Nnamani further advised taxpayers to retain financial records for at least six years to enable them contest inaccurate assessments. He clarified that individuals earning below ₦800,000 annually are exempt from income tax under the new law but must still maintain proper records.
Enterprises employing staff, he added, must obtain a Tax Identification Number (TIN), file PAYE returns, and ensure statutory deductions are properly remitted.
Olarinde: Nigeria Must Close Its Revenue Deficit
Tax expert Olufemi Olarinde provided national context, noting that Nigeria’s tax-to-GDP ratio remains slightly above 10 percent – below Africa’s 15 percent average.
“That gap limits our ability to fund infrastructure, healthcare, education, and social services,” he said.
He traced the reforms to President Bola Ahmed Tinubu’s 2023 commitment to building a tax system that “taxes prosperity, not poverty,” which led to the establishment of the Presidential Fiscal Policy and Tax Reforms Committee and ultimately the Nigeria Tax Reforms Act 2025.
Olarinde explained that under the new framework, small companies with turnover not exceeding ₦100 million pay zero percent corporate income tax, while large companies are taxed at 30 percent with a planned reduction to 25 percent. Multiple earmarked taxes have been consolidated into a single Development Levy, capital gains tax has been harmonised with income tax, and minimum tax has been repealed for loss-making companies.
“Taxation is not merely administrative; it is constitutional,” he said, referencing Section 24 of the 1999 Constitution, which mandates citizens to declare income honestly and pay taxes promptly.
He stressed that businesses have dual obligations – as taxpayers and as collection agents – requiring them to charge and remit VAT, deduct withholding tax, and deduct PAYE from employees’ salaries.
“Compliance is not coercion,” Olarinde said. “It is an investment in national stability.”

CITN 17th President and Chairman of Council Commends Enugu
In his remarks, the 17th President and Chairman of Council of CITN, Mr. Innocent Ohagwa, FCTI, commended Governor Mbah for creating an enabling environment that supports responsible revenue mobilisation and economic activity.
He described the collaboration between CITN and ESIRS as a model of institutional partnership and praised Nnamani’s reform-driven leadership.
“Sustainable revenue growth can only occur where taxpayers are informed, institutions are efficient, and trust exists between government and citizens,” he said.
What the Nigeria Tax Reforms Act 2025 Means for Individuals and Businesses
The Nigeria Tax Reforms Act 2025 introduces significant structural changes aimed at simplifying the system and encouraging compliance.
For individuals, annual earnings below ₦800,000 are exempt from income tax.
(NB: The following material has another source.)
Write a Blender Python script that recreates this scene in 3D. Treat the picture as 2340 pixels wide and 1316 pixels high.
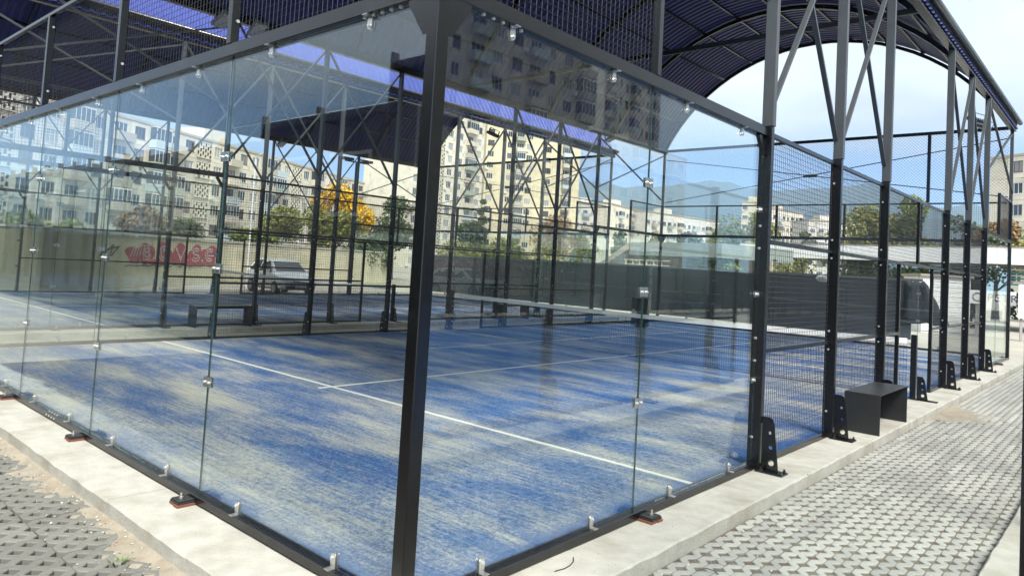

However, proper record-keeping remains mandatory.
For small companies with turnover not exceeding ₦100 million, corporate income tax is zero percent. Large companies are taxed at 30 percent, with a gradual reduction planned.
Minimum tax has been repealed for loss-making companies, easing pressure on struggling businesses. Capital gains tax has been harmonised with income tax rules, allowing for loss deductions.
Businesses are required to register for a TIN, maintain proper books, issue tax invoices (including electronic invoices), file returns on time, and remit statutory deductions such as VAT, PAYE, and withholding tax.
Taxpayers retain rights under the law, including the right to object to assessments within 30 days, appeal decisions, and obtain refunds or tax credits where applicable.
A Reform Framed as Partnership
Across presentations, a common message emerged: the reforms seek to replace complexity with clarity and suspicion with cooperation.
Governor Mbah’s representative summarised the mood of the programme: “When compliance is voluntary and governance is accountable, taxation becomes not a burden but a partnership for development.”
The Enugu sensitisation programme ultimately framed voluntary compliance as a shared civic responsibility – essential for funding infrastructure, strengthening institutions, and securing long-term economic growth.